#CannesYouFeelIt – Google Blurs The Lines Between Real And Virtual Worlds
Within the next decade the lines between the virtual world and the real world will be completely blurred. It may sound like a scary quote from the latest Hollywood science fiction movie, but that was the proud claim of Clay Bavor, Vice President of VR at Google, at the tech giant’s VR session at Cannes yesterday.
During the session – called ‘Google: Adventures in Virtual Reality’ – Bavor suggested that the tech required to make consumers “part of the story rather than just following it” was almost here. “Your phone already has most of the things you need,” insisted Bavor.
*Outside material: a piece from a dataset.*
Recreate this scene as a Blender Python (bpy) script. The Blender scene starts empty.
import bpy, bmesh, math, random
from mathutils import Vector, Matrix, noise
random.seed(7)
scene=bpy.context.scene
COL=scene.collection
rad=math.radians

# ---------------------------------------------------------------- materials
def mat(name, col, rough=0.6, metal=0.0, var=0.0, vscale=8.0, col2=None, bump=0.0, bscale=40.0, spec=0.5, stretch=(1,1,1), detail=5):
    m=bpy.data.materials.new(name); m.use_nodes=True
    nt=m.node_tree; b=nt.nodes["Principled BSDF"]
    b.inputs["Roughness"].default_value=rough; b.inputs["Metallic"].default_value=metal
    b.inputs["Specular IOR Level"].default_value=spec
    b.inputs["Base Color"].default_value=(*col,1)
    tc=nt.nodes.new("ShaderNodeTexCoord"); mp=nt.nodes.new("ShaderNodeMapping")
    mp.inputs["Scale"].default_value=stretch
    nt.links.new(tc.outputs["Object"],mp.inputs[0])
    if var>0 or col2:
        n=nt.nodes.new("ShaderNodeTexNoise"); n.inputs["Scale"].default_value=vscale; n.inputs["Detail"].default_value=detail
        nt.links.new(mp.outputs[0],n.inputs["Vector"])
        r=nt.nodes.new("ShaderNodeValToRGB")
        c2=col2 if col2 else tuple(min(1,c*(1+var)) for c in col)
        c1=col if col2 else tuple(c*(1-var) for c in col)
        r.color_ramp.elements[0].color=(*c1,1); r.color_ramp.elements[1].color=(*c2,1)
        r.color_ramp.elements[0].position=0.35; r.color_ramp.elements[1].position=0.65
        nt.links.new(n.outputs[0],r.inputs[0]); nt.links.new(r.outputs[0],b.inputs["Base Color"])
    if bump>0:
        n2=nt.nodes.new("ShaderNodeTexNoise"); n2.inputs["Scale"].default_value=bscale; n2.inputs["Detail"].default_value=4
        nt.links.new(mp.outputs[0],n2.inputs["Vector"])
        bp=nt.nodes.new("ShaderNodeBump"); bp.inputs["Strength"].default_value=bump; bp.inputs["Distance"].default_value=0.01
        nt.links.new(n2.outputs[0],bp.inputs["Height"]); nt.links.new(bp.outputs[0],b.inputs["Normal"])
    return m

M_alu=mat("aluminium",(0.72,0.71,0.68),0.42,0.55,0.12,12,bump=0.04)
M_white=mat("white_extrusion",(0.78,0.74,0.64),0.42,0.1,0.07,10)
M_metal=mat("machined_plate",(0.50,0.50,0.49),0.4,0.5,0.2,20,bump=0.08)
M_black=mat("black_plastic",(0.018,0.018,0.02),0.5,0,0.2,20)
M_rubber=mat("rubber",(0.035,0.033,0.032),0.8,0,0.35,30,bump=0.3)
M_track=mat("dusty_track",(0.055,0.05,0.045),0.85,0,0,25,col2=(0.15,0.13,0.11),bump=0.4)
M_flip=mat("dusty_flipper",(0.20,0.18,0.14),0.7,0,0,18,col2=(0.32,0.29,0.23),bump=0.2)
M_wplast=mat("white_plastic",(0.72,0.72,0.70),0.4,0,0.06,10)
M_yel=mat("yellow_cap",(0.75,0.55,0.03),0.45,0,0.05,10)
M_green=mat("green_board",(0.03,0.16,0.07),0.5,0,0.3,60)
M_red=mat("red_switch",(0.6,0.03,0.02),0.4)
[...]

And to *literally* underline the point (get it?), Google asked an artist to use a HTC Vive and its VR Tilt Brush app to draw a 3D picture in virtual space (video below).
The new tool essentially allows artists, architects and designers to walk through their sketches in 3D as they draw them, and comes packaged with Valve & HTC’s Vive headset – which was released with limited availability on April 5.
The Vive is an impressive piece of tech and currently the first venture into ‘room-scale’ VR – which involves mapping out a room and tracking movement with infrared signals. The headset was the second consumer VR device released this year, with the Facebook-backed Oculus Rift launching merely a week before.
Pretty impressive stuff. Whether you think in 10 years’ time you will no longer know what is real and what is not – well, we’ll let you be the judges.